コンピュータに代替されないようにする戦い


 コンピュータに代替されないようにする人間の戦いは「Race against the machine(機械との競争)」である。
 そうではなく、コンピュータを上手に使って価値ある個人になってみようとする戦いは「Race with the machine(機械を使った競争)」である。
 コンピュータについていけない人々は労働市場で脱落するが、コンピュータを使いこなす人は大きな報酬を得る。

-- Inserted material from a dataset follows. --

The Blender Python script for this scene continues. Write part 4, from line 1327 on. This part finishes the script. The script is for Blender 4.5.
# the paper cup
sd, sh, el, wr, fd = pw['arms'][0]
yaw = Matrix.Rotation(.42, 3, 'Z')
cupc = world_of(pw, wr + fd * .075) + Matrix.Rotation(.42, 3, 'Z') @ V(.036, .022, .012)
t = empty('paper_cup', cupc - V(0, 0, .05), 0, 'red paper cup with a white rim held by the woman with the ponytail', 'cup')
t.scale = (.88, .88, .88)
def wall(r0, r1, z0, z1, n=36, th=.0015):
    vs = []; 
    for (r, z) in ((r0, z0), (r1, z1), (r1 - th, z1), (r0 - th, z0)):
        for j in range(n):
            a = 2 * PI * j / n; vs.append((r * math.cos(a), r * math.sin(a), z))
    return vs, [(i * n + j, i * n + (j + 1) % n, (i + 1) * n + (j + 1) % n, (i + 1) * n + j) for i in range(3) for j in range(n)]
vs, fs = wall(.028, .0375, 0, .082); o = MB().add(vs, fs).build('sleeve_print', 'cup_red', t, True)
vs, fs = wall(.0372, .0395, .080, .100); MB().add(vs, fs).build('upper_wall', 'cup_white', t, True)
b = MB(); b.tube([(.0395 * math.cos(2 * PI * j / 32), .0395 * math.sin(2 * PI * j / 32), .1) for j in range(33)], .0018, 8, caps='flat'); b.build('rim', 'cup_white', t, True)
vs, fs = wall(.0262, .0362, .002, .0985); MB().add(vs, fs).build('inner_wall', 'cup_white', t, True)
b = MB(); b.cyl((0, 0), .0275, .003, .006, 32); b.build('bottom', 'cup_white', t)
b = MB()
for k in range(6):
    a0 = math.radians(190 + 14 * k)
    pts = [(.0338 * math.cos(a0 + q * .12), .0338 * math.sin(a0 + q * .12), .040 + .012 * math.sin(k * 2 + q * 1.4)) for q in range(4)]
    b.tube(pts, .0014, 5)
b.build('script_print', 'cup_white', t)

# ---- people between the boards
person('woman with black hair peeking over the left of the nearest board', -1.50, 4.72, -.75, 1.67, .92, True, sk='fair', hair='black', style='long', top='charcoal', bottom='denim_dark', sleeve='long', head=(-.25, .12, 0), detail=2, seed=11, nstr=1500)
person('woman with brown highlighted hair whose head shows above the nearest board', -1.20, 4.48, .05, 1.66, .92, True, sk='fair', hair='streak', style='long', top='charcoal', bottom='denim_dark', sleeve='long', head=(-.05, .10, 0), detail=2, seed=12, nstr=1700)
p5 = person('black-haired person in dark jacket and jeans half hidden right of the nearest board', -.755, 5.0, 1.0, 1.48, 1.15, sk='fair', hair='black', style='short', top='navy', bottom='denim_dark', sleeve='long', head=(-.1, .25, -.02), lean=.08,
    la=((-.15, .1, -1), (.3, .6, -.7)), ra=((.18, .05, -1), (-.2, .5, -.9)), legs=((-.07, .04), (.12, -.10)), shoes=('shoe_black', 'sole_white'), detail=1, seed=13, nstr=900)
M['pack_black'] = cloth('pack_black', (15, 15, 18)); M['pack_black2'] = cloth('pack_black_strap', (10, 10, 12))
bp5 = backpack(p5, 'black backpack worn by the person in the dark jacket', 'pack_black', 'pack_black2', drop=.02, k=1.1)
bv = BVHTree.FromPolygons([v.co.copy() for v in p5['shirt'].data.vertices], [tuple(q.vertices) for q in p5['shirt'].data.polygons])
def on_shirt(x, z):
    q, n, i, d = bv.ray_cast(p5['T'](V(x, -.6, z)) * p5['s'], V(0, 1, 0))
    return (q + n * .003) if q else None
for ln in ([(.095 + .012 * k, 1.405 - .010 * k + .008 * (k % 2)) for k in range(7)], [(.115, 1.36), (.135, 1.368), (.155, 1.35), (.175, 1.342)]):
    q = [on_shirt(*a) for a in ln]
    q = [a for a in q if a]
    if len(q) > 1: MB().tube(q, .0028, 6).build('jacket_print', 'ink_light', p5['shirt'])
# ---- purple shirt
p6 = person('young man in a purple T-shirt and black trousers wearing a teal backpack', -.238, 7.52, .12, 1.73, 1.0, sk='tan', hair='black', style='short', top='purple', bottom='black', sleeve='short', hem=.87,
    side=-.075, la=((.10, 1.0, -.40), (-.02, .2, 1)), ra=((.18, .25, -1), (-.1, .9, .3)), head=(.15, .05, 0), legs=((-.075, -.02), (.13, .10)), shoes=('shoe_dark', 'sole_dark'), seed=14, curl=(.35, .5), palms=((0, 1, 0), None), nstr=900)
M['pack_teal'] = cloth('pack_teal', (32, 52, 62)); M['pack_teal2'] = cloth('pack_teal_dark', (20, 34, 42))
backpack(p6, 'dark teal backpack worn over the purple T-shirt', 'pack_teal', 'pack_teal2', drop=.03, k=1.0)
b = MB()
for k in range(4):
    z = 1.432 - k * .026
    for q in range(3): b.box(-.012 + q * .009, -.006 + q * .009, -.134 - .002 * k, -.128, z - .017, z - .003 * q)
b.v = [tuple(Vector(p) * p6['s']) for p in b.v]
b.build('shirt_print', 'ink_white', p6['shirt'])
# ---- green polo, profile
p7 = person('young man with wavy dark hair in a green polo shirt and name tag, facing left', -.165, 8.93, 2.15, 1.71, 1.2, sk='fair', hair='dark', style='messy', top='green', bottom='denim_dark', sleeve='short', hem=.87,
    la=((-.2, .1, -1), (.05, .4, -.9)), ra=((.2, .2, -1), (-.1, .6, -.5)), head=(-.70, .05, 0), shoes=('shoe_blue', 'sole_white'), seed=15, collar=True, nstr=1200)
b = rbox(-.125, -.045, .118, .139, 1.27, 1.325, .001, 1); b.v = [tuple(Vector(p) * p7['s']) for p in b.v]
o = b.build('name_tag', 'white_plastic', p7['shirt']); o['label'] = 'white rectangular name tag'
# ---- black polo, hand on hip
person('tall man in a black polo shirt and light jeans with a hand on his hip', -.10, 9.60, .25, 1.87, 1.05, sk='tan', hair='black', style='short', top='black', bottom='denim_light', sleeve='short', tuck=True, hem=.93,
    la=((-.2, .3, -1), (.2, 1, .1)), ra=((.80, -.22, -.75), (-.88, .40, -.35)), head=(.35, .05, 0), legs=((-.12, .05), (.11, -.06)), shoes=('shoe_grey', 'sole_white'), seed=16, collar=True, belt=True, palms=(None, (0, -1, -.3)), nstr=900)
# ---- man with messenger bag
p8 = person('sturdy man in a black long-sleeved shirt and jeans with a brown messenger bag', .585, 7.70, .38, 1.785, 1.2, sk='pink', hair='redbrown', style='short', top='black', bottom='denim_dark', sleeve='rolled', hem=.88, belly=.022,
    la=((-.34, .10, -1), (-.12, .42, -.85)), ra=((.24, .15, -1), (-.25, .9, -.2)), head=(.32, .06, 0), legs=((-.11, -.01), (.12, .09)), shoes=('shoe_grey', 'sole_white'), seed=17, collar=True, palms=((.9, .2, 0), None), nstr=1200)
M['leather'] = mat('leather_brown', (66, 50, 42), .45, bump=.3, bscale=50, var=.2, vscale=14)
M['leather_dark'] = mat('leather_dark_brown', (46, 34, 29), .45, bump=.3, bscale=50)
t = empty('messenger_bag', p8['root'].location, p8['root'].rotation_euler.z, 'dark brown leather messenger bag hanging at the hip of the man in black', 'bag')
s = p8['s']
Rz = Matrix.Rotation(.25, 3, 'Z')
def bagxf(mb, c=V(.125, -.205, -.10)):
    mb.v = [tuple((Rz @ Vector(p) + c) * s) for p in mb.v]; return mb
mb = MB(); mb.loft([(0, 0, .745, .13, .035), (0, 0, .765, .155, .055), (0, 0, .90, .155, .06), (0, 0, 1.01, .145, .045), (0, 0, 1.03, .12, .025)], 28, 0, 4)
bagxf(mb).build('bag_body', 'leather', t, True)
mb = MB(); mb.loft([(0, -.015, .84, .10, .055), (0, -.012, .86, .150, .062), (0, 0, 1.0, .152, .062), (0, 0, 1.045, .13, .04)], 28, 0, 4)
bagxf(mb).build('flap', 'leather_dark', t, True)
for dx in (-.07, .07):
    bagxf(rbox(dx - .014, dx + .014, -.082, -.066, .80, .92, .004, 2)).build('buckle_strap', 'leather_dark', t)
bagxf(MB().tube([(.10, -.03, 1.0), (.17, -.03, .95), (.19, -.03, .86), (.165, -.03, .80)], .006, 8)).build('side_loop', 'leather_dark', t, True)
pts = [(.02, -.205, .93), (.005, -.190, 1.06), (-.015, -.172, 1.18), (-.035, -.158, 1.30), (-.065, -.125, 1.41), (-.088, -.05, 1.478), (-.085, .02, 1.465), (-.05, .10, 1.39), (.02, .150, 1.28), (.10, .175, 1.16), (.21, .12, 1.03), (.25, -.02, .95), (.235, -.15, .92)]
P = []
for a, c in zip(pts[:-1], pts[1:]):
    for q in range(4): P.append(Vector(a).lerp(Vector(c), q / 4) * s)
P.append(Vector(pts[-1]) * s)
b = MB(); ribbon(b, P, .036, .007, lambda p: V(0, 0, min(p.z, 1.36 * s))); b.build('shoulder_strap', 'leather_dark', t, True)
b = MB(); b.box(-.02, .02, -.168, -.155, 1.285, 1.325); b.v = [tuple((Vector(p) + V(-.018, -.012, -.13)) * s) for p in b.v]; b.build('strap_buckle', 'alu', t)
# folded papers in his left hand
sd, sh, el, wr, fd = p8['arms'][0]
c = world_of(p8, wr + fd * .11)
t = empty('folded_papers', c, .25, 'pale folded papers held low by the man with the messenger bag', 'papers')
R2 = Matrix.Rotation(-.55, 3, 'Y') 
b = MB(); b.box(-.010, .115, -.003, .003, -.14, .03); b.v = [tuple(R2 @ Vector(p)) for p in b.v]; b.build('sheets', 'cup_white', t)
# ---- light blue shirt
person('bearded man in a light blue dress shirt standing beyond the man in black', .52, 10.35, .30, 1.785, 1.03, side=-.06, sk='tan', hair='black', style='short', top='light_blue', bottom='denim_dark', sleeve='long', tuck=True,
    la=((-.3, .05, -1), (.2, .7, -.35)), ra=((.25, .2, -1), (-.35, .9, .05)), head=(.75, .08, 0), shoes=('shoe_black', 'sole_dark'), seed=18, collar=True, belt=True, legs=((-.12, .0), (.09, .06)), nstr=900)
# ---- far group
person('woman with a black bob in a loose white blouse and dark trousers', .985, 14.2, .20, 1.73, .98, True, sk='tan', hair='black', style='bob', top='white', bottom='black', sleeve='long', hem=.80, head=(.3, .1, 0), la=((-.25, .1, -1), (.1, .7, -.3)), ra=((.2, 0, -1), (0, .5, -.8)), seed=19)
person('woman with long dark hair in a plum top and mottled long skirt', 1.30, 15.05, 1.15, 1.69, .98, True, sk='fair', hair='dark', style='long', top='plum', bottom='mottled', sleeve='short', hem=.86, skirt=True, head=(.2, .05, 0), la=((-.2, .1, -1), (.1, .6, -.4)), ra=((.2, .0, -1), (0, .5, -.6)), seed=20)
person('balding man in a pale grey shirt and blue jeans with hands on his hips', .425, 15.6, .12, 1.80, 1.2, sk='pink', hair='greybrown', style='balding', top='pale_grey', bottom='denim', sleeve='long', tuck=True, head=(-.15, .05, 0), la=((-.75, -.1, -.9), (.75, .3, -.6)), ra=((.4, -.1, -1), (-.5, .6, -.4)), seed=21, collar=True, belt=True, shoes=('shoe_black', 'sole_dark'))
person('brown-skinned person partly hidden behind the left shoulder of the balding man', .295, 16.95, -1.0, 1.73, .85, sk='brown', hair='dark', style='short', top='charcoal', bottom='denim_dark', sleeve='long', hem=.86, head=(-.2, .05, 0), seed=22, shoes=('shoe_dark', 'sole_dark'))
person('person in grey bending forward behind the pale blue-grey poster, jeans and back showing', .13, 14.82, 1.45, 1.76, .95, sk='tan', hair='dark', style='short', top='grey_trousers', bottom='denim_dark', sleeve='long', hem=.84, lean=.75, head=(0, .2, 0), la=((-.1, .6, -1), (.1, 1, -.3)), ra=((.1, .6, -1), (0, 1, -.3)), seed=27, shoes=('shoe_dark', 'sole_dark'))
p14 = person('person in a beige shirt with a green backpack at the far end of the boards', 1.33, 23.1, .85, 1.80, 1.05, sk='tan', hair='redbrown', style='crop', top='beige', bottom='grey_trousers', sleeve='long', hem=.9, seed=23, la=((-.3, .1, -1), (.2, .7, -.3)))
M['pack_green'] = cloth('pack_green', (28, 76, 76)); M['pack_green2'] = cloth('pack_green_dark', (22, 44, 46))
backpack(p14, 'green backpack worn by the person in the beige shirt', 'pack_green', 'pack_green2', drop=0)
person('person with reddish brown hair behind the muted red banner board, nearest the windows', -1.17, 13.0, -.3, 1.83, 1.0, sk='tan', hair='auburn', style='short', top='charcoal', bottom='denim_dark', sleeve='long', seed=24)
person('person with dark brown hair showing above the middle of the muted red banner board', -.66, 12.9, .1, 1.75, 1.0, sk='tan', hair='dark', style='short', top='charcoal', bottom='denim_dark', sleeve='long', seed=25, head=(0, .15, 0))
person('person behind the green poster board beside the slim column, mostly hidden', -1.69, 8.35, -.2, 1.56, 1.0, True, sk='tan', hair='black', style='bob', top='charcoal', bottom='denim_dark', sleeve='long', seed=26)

 Race with the machineの視点は極めて重要である。
 我々日本人一人ひとりがIT時代に求められるようなスキルを磨いているだろうか?
 日本企業はコンピュータを戦略的に使っているだろうか?
 世界をあっと言わせるようなアルゴリズムを開発して急成長している新興企業が日本に何社あるだろうか?